Data excerpt >>
--

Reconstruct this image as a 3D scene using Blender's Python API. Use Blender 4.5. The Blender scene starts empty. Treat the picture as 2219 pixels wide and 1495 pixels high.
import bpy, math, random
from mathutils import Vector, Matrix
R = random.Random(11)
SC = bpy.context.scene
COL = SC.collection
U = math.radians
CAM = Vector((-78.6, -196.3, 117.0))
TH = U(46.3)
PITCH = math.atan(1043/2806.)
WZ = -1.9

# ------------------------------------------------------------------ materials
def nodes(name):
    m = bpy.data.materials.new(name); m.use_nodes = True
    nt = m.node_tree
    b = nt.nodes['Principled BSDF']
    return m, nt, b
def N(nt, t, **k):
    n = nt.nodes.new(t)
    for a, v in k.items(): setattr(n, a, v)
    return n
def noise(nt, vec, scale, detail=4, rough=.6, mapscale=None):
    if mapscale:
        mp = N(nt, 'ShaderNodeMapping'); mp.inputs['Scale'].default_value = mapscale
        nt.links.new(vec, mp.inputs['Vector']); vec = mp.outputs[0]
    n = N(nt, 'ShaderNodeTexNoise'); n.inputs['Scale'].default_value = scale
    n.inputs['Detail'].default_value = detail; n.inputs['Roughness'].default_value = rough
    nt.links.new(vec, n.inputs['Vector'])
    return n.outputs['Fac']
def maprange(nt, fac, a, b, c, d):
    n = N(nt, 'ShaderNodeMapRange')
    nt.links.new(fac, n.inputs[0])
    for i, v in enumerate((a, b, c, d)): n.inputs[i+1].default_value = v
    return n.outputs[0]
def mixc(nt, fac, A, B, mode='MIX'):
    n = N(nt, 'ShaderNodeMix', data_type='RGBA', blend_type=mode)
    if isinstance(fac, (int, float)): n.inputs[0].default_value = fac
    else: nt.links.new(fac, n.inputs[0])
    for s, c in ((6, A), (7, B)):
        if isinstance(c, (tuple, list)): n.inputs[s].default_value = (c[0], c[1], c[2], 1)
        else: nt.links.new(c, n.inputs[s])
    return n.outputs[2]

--

Copy out every line from the data above that has "scene" in it.

Reconstruct this image as a 3D scene using Blender's Python API. Use Blender 4.5. The Blender scene starts empty. Treat the picture as 2219 pixels wide and 1495 pixels high.
SC = bpy.context.scene